Por un lado, los que entienden la vida como un misterio de difícil comprensión, el agua de un río que fluye y al que hay que entregarse sin demasiadas pretensiones y con la única guía del amor. Un amor que puede ser tan poderoso e incondicional como el de una madre viuda hacia su único hijo. O, simplemente, el amor al prójimo, aunque sea de otra cultura, religión o ideología, porque, en palabras de un protagonista, “comprendo su dolor”. Ello provoca una empatía y una tolerancia que favorece la convivencia. “Yo también rezo, pero pienso”, decía su protagonista ante el discurso intolerante de su hijo islamista. “Ese Islam que tú tienes: ¿Te ha enseñado a mentir a una madre?... Si tan noble es tu causa; ¿Por qué la ocultas?”.

Frente a ese saboreo desinteresado de la existencia, se construye, ladrillo a ladrillo, el muro de lo ideológico, que no es otra cosa que la idealización del mundo y de las personas.

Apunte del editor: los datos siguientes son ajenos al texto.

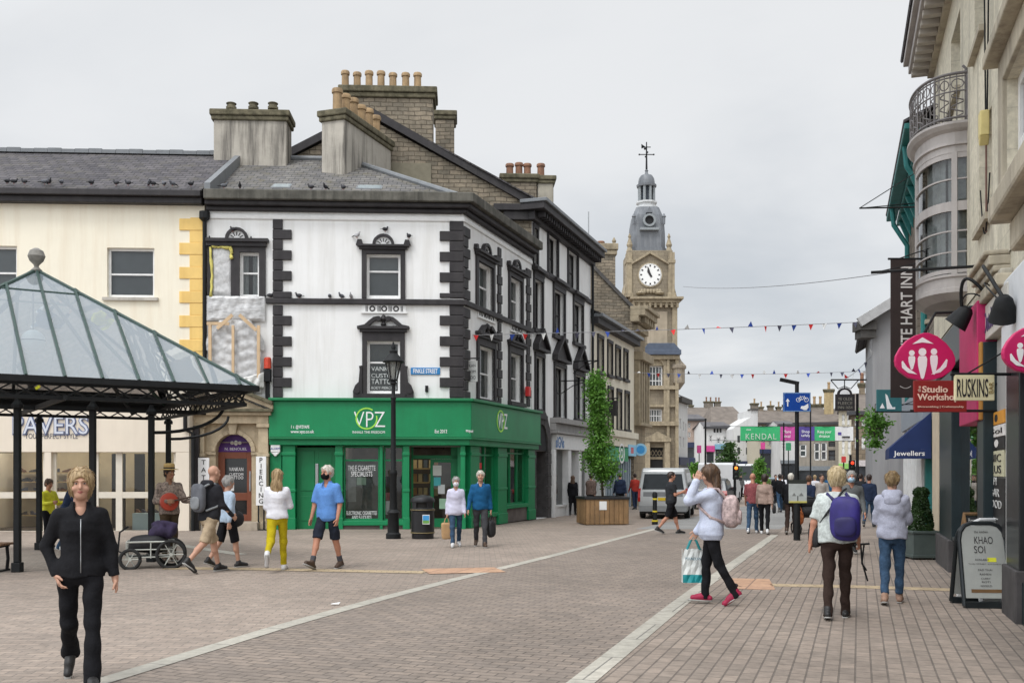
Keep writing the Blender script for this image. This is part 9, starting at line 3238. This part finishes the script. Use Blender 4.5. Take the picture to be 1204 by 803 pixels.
 return dict(e=e,hand=[at(a[2]+a[3]*.1)for a in A],sh=[at(a[0])for a in A],at=at,pos=pos,dz=dz,al=al,Rz=Rz_)
def backpack(P_,lab,mat,w_=.15,h=.23,d=.1,zc=1.18,mat2=None,xo=0):
 al,dz=P_['al'],P_['dz']
 b=thing('backpack',lab,'backpack',P_['at']((0,.13+d,zc+dz-h)))
 yw=math.atan2(P_['Rz'][1][0],P_['Rz'][0][0])
 blob('pack',None,None,P_['at']((xo,.15+d*.8,zc+dz)),(w_,d,h),mat,4,.05,.62,yw,parent=b)
 blob('pocket',None,None,P_['at']((xo,.15+d*1.75,zc+dz-h*.35)),(w_*.72,d*.35,h*.45),mat2 or mat,6,.05,.6,yw,parent=b)
 for sx in(-1,1):
  mb=MB();mb.tube([P_['at'](q)for q in((sx*.09+xo,.2,zc+h*.7+dz),(sx*.1,.09,1.41+dz),(sx*.105,-.02,1.42+dz),(sx*.115,-.13,1.33+dz),(sx*.13,-.15,1.2+dz),(sx*.18,.0,1.06+dz),(sx*.12+xo,.16,1.0+dz))],.019,mat2 or mat,6)
  mb.build('strap',None,b,smooth=True)
 return b
def tote(at,lab,mat,w_=.15,h=.17,d=.06,yaw=0,handle=None,cat='bag',name='bag',seed=1,power=.45):
 b=thing(name,lab,cat,at-Vector((0,0,2*h+.1)))
 blob('pouch',None,None,at-Vector((0,0,h+.12)),(w_,d,h),mat,seed,.07,power,yaw,parent=b)
 Rm=Matrix.Rotation(yaw,3,'Z')
 for s in(-1,1):
  mb=MB();mb.tube([at+Rm@Vector((-w_*.5,s*d*.5,-.14)),at+Rm@Vector((-w_*.25,s*.01,-.02)),at+Rm@Vector((0,0,0)),at+Rm@Vector((w_*.25,s*.01,-.02)),at+Rm@Vector((w_*.5,s*d*.5,-.14))],.008,handle or mat,5)
  mb.build('handle',None,b)
 return b
BLK=cloth('black_fleece',(.012,.012,.014));BLKT=cloth('black_trousers',(.010,.010,.012));NAVYC=cloth('navy',(.02,.03,.06));DENIM=cloth('denim',(.04,.075,.13),.35,12)
SHB=M('black_shoes',(.018,.017,.017),.5,.2);SHBR=M('brown_shoes',(.06,.035,.022),.5,.2);SHW=M('white_shoes',(.6,.6,.6),.5,.1);PAPER=M('brown_paper',(.42,.26,.13),.8,.12,5)
KHAKI=cloth('khaki',(.36,.28,.19));PLAID=M('plaid_cloth',(.22,.17,.14),.9,.75,26);WHC=cloth('white',(.68,.68,.72),.06);LILAC=cloth('pale_lilac',(.50,.54,.66),.1,4)
p=person('woman with blonde bob in black zipped fleece and trousers striding forward, hand in pocket',95,805,1.645,-2,legs=((-14,34,50),(14,3,0)),arms=((-18,22,42,30),(-2,16,10,3)),fem=True,top=BLK,bottom=BLKT,shoes=SHB,hair='bob',hmat=BLONDE,sk=SK1,collar=BLK,flare=.022,hem=.86,loose=.002,zip_=True,fine=.010)
p=person('bald man in a dark hooded top and khaki shorts walking away past the stone doorway',246,673,1.77,128,legs=((-22,26,38),(20,6,0)),arms=((12,8,40,10),(-10,8,30,0)),top=cloth('charcoal',(.022,.022,.026)),bottom=KHAKI,leg=.5,shoes=SHB,hair='bald',sk=SK1,bulk=.02,lean=6,hood=cloth('charcoal',(.022,.022,.026)))
backpack(p,'grey and black backpack worn by the bald man',M('grey_nylon',(.10,.105,.12),.7,.25,6),.15,.23,.07,1.2,M('grey_nylon_b',(.19,.2,.21),.7,.2))
p=person('person in a pale blue top and black shorts, half hidden beyond the bald man',268,667,1.58,120,legs=((14,5,0),(-16,18,20)),fem=True,top=cloth('pale_blue',(.42,.52,.64),.1),bottom=BLKT,leg=.5,shoes=SHB,hair='short',hmat=GREYH)
tote(p['at']((.2,-.02,.98+p['dz']))+Vector((.16,-.05,.2)),'soft dark bag hanging from the pale blue walker by the brown door',BAGK,.2,.15,.1,.3,seed=3,power=.8)
p=person('busker in a straw hat, plaid shirt and brown trousers playing a red banjo',199,660,1.74,14,legs=((4,2,0),(-4,2,0)),arms=((6,14,85,40),(22,14,62,-8)),top=PLAID,bottom=cloth('brown',(.06,.042,.025)),shoes=SHBR,hair='short',hmat=DARKH,sk=SK3,hat=M('straw',(.48,.33,.13),.85,.2,30),loose=.012,hy=20)
at=p['at'];dz=p['dz']
bj=thing('banjo','red round-bodied banjo held by the busker in the straw hat','banjo',at((-.06,-.22,1.0+dz)))
c=at((-.05,-.19,1.07+dz));nrm=p['Rz']@Vector((.1,-1,.1)).normalized()
R_=nrm.to_track_quat('Z','Y').to_matrix()
mb=MB();mb.lathe([(.15,-.04),(.165,-.03),(.165,.03),(.155,.035),(.02,.036)],(0,0,0),M('red_varnish',(.42,.055,.03),.35,.15,5),24);mb.v=[R_@v+c for v in mb.v];mb.build('body',None,bj,smooth='auto')
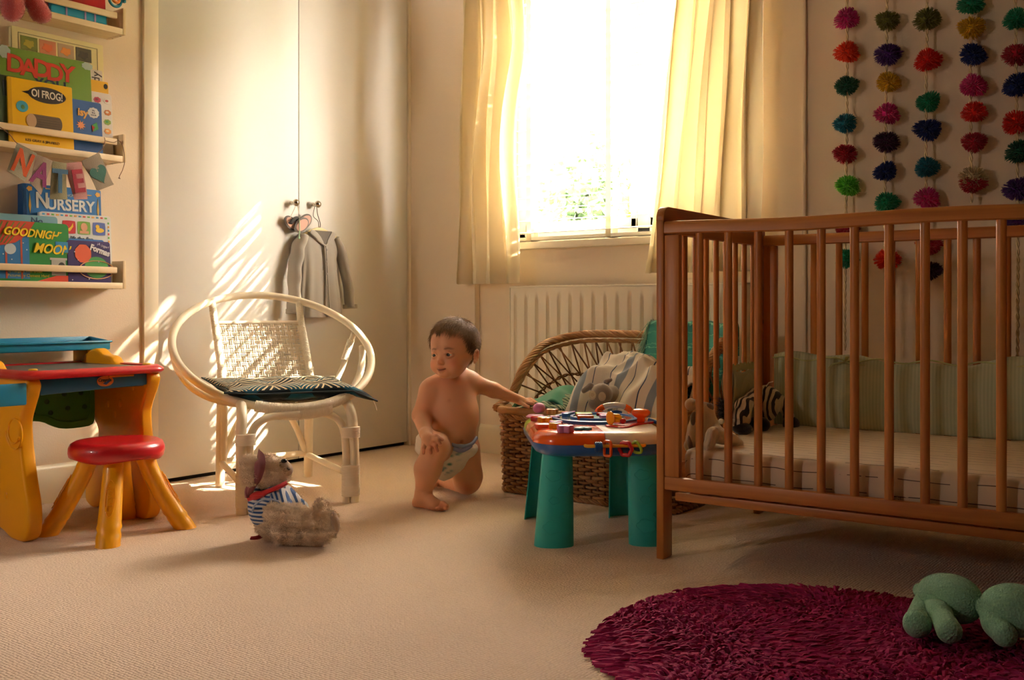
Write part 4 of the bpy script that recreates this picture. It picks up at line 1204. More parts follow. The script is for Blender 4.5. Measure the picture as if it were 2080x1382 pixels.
# tilt the body hem: lower at the near side
bd.v = [(x, y - .010 * (z / .35), z - .012 * (y < .02) * (-z / .35) + .03 * max(0, y) * (z < -.3)) for x, y, z in bd.v]
bd.build('body', M_knit, cg, smooth=180)
for sgn, pts, rr in ((-1, [(.0, -.082, -.020), (.006, -.118, -.075), (.012, -.138, -.16), (.018, -.147, -.25), (.022, -.150, -.335)], [.030, .035, .034, .031, .033]),
                     (1, [(.0, .088, -.022), (.004, .118, -.08), (.006, .142, -.16), (.008, .160, -.24), (.008, .170, -.315)], [.029, .034, .032, .030, .030])):
    p = resample(pts, .01); r_ = np.interp(np.linspace(0, 1, len(p)), np.linspace(0, 1, len(rr)), rr)
    m_ = MB().tube(p, [float(q) * (1 + .018 * sin(i * .5)) for i, q in enumerate(r_)], 18, flat=.55)
    m_.v = [(x + .003 * sin(z * 60 + y * 90), y + .002 * sin(z * 45), z) for x, y, z in m_.v]
    m_.build('sleeve', M_knit, cg, smooth=180)
    e = Vector(pts[-1]); MB().tube([e + Vector((0, 0, .012)), e + Vector((0, sgn * .001, -.006))], float(r_[-1]) * 1.03, 18, flat=.56).build('cuff', M_knit, cg, smooth=60)
# front opening: a raised placket edge, open neck and hem flare
pk = MB()
for k, (oy) in enumerate((-.0035, .0045)):
    pk.tube([(.016, -.045 + oy, -.012), (.024, -.028 + oy, -.035), (.030, .008 + oy, -.058), (.032, .010 + oy, -.09), (.033, .014 + oy, -.16), (.036, .016 + oy, -.24), (.041, .018 + oy, -.30), (.042, .012 + oy + k * .01, -.352)], .0038, 8, flat=.6)
pk.build('placket', M_knit, cg, smooth=180)
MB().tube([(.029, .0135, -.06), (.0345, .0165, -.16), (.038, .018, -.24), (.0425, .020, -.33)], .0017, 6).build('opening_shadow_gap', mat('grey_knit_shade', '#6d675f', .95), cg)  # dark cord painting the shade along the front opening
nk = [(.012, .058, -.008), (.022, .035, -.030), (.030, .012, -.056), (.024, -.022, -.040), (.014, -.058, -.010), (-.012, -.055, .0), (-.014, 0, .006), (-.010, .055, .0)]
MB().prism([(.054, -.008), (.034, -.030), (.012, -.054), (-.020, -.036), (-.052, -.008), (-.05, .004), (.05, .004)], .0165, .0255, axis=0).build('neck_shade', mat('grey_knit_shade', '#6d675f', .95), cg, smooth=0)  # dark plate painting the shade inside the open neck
MB().tube(resample(nk + [nk[0]], .01), .005, 8, flat=.7).build('collar_band', M_knit, cg, smooth=180)
MB().prism(smooth_poly([(-.058, .010), (-.020, -.012), (.008, -.052), (-.01, -.048), (-.05, -.022), (-.075, -.008)], 1), .024, .029, axis=0).build('collar_flap', M_knit, cg, bevel=.002)
MB().prism(smooth_poly([(.052, .008), (.072, -.012), (.060, -.030), (.030, -.040), (.014, -.056), (.030, -.024)], 1), .024, .029, axis=0).build('collar_flap', M_knit, cg, bevel=.002)
for z in (-.075, -.125, -.175, -.225): MB().lathe([(.0045, 0), (.0045, .0015), (.001, .002)], 10, M=frame((.036, .012, z), (0, 1, 0), (0, 0, 1))).build('button', mat('grey_button', '#8c857c', .4), cg)

# ================================================================== WICKER BASKET SETTEE
M_wil = mat('willow', '#9c6a3c', .5, mottle=.35, bump=(90, .2, 'noise'))
M_wil2 = mat('willow_dark', '#7e5230', .55, mottle=.3)
BX0, BX1, BY0, BY1 = 1.052, 1.748, -.708, -.262
bk = thing('wicker_basket', 'large brown wicker basket with high arched lattice back against the radiator', 'basket', ((BX0 + BX1) / 2, (BY0 + BY1) / 2, 0))
HX, HY, RC = (BX1 - BX0) / 2, (BY1 - BY0) / 2, .05
segs_ = [('l', 2 * (HX - RC)), ('c', RC * PI / 2), ('l', 2 * (HY - RC)), ('c', RC * PI / 2)] * 2
PER = sum(s[1] for s in segs_)
def peri(s, off=0, hx=HX, hy=HY):
    """point and outward normal of the rounded plan at arc length s, from the front-left corner going right"""
    s %= PER; x, y, ang = -(HX - RC), -HY, 0.0
    for kind, L in segs_:
        if s <= L:
            if kind == 'l': x += cos(ang) * s; y += sin(ang) * s; n = (sin(ang), -cos(ang))
            else:
                a = s / RC; c0 = (x - sin(ang) * RC, y + cos(ang) * RC); n = (sin(ang + a), -cos(ang + a)); x, y = c0[0] + n[0] * RC, c0[1] + n[1] * RC
            return x + n[0] * off, y + n[1] * off, n
        s -= L
        if kind == 'l': x += cos(ang) * L; y += sin(ang) * L
        else: c0 = (x - sin(ang) * RC, y + cos(ang) * RC); ang += PI / 2; x, y = c0[0] + sin(ang) * RC, c0[1] - cos(ang) * RC
NS = 84
ZT = .272
rg = random.Random(4)
for k in range(NS):
    s = PER * k / NS; x, y, n = peri(s, -.012)
    MB().tube([(x, y, .008), (x + n[0] * .01, y + n[1] * .01, ZT)], .0042, 6).build('stake', M_wil2, bk, smooth=60)
row = 0; z = .022
while z < ZT - .012:
    pts = []; nn = NS * 3; r0 = rg.uniform(.0048, .0062)
    for q in range(nn):
        s = PER * q / nn; f = z / ZT
        wv = .0062 * cos(PI * (q / 3) + PI * row)
        x, y, n = peri(s, -.012 + .010 * f + wv)
        pts.append((x, y, z + .0016 * sin(s * 21 + row * 1.7) + .001 * sin(s * 53 + row)))
    MB().tube(pts, [r0 * (1 + .12 * sin(q * .37 + row)) for q in range(nn)], 6, closed=True).build('weaver', M_wil if row % 3 else mat('willow_light', '#ae7f4c', .5, mottle=.35), bk, smooth=180)
    z += .0112; row += 1


def braid(pts, r, strands_, name, pitch=.05, rr=.0048, closed=False):
    p = resample(pts, .008); n = len(p); mb = MB()
    for k in range(strands_):
        q = []
        for i in range(n):
            t = (p[min(i + 1, n - 1)] - p[max(i - 1, 0)]).normalized(); u = t.orthogonal().normalized()
            u = Vector((0, 0, 1)).cross(t); u = u.normalized() if u.length > .05 else Vector((1, 0, 0)); w = t.cross(u)
            a = 2 * PI * (k / strands_ + i * .008 / pitch)
            q.append(p[i] + (u * cos(a) + w * sin(a)) * r)
        MB().tube(q, rr, 6).build(name, M_wil if k % 2 else MATS['willow_light'], bk, smooth=180)


def pline(s0, s1, n, z, off=0): return [(*peri(s0 + (s1 - s0) * i / n, off)[:2], z) for i in range(n + 1)]
braid(pline(0, PER, 90, .011, -.010), .006, 4, 'base_border', .07)
braid(pline(0, PER, 90, ZT - .004, .0), .007, 5, 'border_strand', .08)
# thick front rim, bound with split willow
fr_ = resample(pline(-.11, 2 * (HX - RC) + .22, 60, .287, .002), .0035)
MB().tube(fr_, [.0135 + .0012 * (1, -.6)[i % 2] for i in range(len(fr_))], 10, flat=1.0).build('front_rim', MATS['willow_light'], bk, smooth=60)
# arched back rail
def wl(x, y, z): return (x - (BX0 + BX1) / 2, y - (BY0 + BY1) / 2, z)
arch = [wl(1.045, -.70, .290), wl(1.043, -.605, .335), wl(1.043, -.547, .412), wl(1.044, -.486, .463), wl(1.047, -.424, .502), wl(1.060, -.345, .523), wl(1.10, -.285, .538), wl(1.17, -.272, .545), wl(1.28, -.270, .547), wl(1.40, -.270, .547), wl(1.52, -.270, .547), wl(1.63, -.272, .545), wl(1.70, -.285, .538), wl(1.74, -.345, .523), wl(1.753, -.424, .502), wl(1.757, -.547, .412), wl(1.757, -.605, .335), wl(1.755, -.70, .290)]
braid(arch, .0095, 7, 'arch_strand', .13, .0056)
arch2 = [Vector(p) + Vector((0, 0, -.026)) for p in arch[1:-1]]
arch2 = [Vector((p.x * .985, p.y, p.z)) for p in arch2]
braid(arch2, .004, 3, 'inner_arch_strand', .10, .0042)
# lattice of crossed willow rods under the arch
A = resample(arch2, .01); nA = len(A)
sB0 = PER - .36; 
# foot of the lattice runs round the left end, back and right end
s_l = PER - (2 * (HY - RC)) * .86 - RC * PI / 2; s_r = 2 * (HX - RC) + RC * PI / 2 + 2 * (HY - RC) * .86
foot_len = (s_l - s_r)
def foot(t): x, y, n = peri(s_l - foot_len * t - .0, -.004); return Vector((x, y, ZT))
NL = 27
for k in range(NL):
    t = (k + .5) / NL
    for dlt, off in ((.075, .003), (-.075, -.003)):
        t2 = min(max(t + dlt, .02), .98)
        a = foot(t); b = A[int(t2 * (nA - 1))]
        mid = (a + b) / 2 + Vector((off, off, 0))
        MB().tube(resample([a, a * .65 + b * .35 + Vector((off, off, 0)), mid, b], .02), .0031, 6).build('lattice_rod', M_wil2 if k % 2 else M_wil, bk, smooth=180)
# twisted band across the lattice
bnd = []
for t in np.linspace(.03, .97, 30):
    a = foot(t); b = A[int(t * (nA - 1))]; z_ = min(.392, a.z + (b.z - a.z) * .55); f = (z_ - a.z) / max(b.z - a.z, .01); p = a * (1 - f) + b * f; bnd.append((p.x, p.y, p.z))
braid(bnd, .004, 2, 'lattice_band', .05, .0032)
MB().box(-HX + .02, HX - .02, -HY + .02, HY - .02, .012, .022).build('base', M_wil2, bk)


# ================================================================== THINGS IN THE BASKET
def cloth_mound(name, label, cat, fn, nu, nv, m, th=.004, **kw):
    t = thing(name, label, cat, (0, 0, 0))
    P = np.array([fn(i / (nu - 1), j / (nv - 1)) for j in range(nv) for i in range(nu)])
    c = P.mean(0); c[2] = P[:, 2].min(); t.location = tuple(c)
    V = [tuple(p - c) for p in P]
    Q = [(j * nu + i, j * nu + i + 1, (j + 1) * nu + i + 1, (j + 1) * nu + i) for j in range(nv - 1) for i in range(nu - 1)]
    mb = MB().add(V, Q)
    me = mb.mesh('cloth', m, 180)
    uv = me.uv_layers.new(name='UVMap')
    for lp in me.loops:
        k = lp.vertex_index; uv.data[lp.index].uv = ((k % nu) / (nu - 1), (k // nu) / (nv - 1))
    o = link('cloth', me, t)
    so = o.modifiers.new('thick', 'SOLIDIFY'); so.thickness = th; so.offset = -1
    return t, o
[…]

Algo que nos lleva necesariamente a cambiar la realidad -con sus limitaciones y aparentes contradicciones- por una falsedad lógica y aparentemente coherente. Surgen entonces personajes constreñidos en una sicología inflexible, antinatural y fundamentalista. La rigidez necesariamente conduce a la violencia y ésta, al drama. Una violencia que deshumaniza cualquier principio, religión, filosofía o idea. Un dogmatismo cuyo principio básico es “el fin justifica los medios” y que indefectiblemente lleva a la aniquilación física del adversario, del sospechoso, del diferente. Pero que también lleva a la negación de la propia identidad, de los propios sentimientos y a su alienación por otra completamente artificial y prefabricada.





“Casarse por amor no forma parte de nuestras tradiciones”, decía lapidario un islamista a su prosélito. En realidad, la negación del amor va más allá. El amor es la gran debilidad que amenaza el estructuralismo ideológico, porque lo hace vulnerable. Sin embargo, es la columna vertebral de la humanidad, de los lazos entre el individuo, la colectividad y la trascendencia.





La transformación de un joven alegre, devotísimo de su madre, enamorado de una chica de la que guarda un retrato bajo la almohada y a la que seduce tocando la flauta, en un fanático religioso, manipulador, triste, gris y violento, que quiere “ser alguien” en esta vida y transformar su país por patriotismo, que dice servir a un Dios a la medida de sus propias ambiciones, que reniega del amor, de su madre, de sus vecinos y de su propia identidad;  no es sólo la historia actual de Pakistán y de la India, es la historia del mundo pasado y presente. Y la historia reciente de nuestro propio país.